A certain twist of fates, however, would appear to solve all their problems, for on the death of King Henry in 1135, Stephen, the Count of Blois and Boulogne, Matilda's cousin and nephew to the old king, would seize the throne.

What came next was the bloody
Civil War of 1139-1153
, a conflict of wills and power between two rivals for the English throne, one legal heir and one stolen coronation. Although Geoffrey would never set foot on English soil, Matilda participated actively in the war, her forces lead by a bastard-born brother Robert of Gloucester. The war itself was comically equal in its partisans with neither side having the greater advantage. When Stephen was captured at the Battle of Lincoln, which could have been the road to Matilda’s throne, her brother Robert was captured by Stephen’s queen, also named Matilda, and when the two were exchanged for each other, both players were back where they had started, so many years before.

After the swap, the war itself became drained of its life. What had started out as a quick battle to make the Empress a queen had turned into a war that would ravage the English countryside, but still it continued until Robert’s death in 1147. With the loss of her leading supporter, all Matilda’s claims were abandoned, and she quietly returned back across the Channel.

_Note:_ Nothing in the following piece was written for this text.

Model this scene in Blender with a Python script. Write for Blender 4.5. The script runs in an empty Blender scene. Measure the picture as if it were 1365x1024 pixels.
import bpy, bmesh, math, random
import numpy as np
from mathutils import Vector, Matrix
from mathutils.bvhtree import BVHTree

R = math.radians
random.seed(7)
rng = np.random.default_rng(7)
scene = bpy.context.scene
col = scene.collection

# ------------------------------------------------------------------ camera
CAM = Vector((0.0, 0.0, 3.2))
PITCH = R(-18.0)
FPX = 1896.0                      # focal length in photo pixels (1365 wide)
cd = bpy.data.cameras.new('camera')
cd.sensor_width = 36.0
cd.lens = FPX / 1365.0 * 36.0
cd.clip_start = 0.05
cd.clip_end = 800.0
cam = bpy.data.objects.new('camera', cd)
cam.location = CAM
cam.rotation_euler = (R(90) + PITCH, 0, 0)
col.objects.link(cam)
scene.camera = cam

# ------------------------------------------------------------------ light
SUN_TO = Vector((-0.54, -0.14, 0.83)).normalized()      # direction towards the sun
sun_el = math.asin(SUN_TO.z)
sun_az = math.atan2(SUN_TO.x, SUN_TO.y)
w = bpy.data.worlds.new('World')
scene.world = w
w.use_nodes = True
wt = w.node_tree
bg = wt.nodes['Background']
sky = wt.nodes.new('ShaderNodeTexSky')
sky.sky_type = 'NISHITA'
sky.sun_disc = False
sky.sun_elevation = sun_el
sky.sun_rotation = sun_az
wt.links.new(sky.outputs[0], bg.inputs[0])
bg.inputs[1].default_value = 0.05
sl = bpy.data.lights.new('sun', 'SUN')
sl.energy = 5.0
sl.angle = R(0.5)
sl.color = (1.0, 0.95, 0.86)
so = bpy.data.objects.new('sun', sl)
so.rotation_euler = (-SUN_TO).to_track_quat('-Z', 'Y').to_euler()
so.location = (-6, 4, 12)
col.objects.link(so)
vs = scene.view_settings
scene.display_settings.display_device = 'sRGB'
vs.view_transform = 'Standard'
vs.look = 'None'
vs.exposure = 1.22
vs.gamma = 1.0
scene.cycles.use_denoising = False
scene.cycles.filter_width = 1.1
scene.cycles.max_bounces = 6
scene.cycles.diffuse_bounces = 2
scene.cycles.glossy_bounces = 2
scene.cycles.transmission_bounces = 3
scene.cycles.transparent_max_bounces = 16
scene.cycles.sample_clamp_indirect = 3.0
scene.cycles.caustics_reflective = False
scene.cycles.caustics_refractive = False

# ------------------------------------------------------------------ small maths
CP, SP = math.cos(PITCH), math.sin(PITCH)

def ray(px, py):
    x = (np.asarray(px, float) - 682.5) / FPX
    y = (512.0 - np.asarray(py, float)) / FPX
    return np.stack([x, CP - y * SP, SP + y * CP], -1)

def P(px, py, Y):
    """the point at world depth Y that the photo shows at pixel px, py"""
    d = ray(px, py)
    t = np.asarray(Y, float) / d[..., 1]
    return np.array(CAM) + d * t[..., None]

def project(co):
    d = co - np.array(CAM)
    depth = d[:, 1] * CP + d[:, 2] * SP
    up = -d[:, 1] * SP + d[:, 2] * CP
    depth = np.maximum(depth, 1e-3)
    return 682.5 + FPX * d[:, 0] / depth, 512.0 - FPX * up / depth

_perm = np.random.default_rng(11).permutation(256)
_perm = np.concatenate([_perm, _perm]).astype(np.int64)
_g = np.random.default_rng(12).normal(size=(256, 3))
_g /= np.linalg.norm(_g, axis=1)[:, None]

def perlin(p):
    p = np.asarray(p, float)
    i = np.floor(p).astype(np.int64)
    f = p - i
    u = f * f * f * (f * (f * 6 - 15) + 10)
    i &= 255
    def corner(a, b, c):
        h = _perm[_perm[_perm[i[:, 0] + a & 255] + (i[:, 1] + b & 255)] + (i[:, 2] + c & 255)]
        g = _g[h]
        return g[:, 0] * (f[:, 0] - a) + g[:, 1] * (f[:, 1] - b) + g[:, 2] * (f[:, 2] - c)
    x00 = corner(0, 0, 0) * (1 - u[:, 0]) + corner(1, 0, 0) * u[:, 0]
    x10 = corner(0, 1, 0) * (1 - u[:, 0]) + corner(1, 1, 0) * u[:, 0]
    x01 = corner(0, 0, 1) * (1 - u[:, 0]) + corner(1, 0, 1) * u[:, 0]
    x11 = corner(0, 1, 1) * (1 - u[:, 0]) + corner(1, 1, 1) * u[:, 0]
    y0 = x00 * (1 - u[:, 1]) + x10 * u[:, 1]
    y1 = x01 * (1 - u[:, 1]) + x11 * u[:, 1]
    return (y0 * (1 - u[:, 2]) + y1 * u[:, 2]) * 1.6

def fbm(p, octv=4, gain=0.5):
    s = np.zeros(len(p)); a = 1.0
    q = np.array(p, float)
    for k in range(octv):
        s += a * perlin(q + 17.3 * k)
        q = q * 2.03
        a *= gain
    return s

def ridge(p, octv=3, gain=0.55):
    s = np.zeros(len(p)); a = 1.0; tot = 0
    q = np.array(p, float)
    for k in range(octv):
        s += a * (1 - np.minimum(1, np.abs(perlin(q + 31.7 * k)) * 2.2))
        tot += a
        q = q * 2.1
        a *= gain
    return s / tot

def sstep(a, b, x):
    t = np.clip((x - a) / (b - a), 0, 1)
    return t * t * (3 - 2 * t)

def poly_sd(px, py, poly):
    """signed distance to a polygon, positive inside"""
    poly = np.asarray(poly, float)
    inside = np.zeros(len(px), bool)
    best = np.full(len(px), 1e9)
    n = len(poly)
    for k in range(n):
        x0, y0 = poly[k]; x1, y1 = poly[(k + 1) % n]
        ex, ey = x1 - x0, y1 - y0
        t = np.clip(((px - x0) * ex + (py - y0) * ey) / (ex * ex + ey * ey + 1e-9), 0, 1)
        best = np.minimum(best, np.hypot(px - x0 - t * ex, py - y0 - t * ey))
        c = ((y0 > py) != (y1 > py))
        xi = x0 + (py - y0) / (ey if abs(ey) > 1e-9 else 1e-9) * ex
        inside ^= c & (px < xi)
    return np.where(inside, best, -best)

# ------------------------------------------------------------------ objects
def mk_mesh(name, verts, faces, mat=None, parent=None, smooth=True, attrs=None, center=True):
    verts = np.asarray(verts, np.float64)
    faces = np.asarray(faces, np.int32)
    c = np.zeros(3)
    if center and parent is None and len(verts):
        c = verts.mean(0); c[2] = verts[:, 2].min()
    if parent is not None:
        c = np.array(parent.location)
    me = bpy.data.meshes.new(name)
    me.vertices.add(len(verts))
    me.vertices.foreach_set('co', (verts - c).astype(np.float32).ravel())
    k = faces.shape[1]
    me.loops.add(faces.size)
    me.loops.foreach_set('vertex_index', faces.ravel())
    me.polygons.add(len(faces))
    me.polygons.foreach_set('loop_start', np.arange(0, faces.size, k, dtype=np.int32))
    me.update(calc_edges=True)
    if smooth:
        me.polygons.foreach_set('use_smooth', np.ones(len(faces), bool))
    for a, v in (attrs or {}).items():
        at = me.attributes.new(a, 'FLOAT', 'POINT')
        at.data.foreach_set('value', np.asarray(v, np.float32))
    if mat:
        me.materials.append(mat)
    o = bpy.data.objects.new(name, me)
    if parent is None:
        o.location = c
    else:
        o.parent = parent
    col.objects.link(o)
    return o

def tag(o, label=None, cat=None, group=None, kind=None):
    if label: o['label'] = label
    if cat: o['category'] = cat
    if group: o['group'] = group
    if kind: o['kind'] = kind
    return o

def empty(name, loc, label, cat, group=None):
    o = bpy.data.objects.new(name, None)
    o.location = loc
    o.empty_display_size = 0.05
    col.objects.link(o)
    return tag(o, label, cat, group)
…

Geoffrey however, had been quite successful. As his wife kept Stephen and his supporters busy in England, the Count of Anjou easily won over Normandy, which he claimed in Matilda's name. Despite his other failings, Geoffrey was quite a capable battle commander, a trait he would pass on to his and Matilda's oldest son Henry. Though Matilda had failed, her son would not. In 1153, Henry securred himself as heir to the English throne. When the aging Stephen died the following year, King Henry II was crowned to the mutual support of everyone.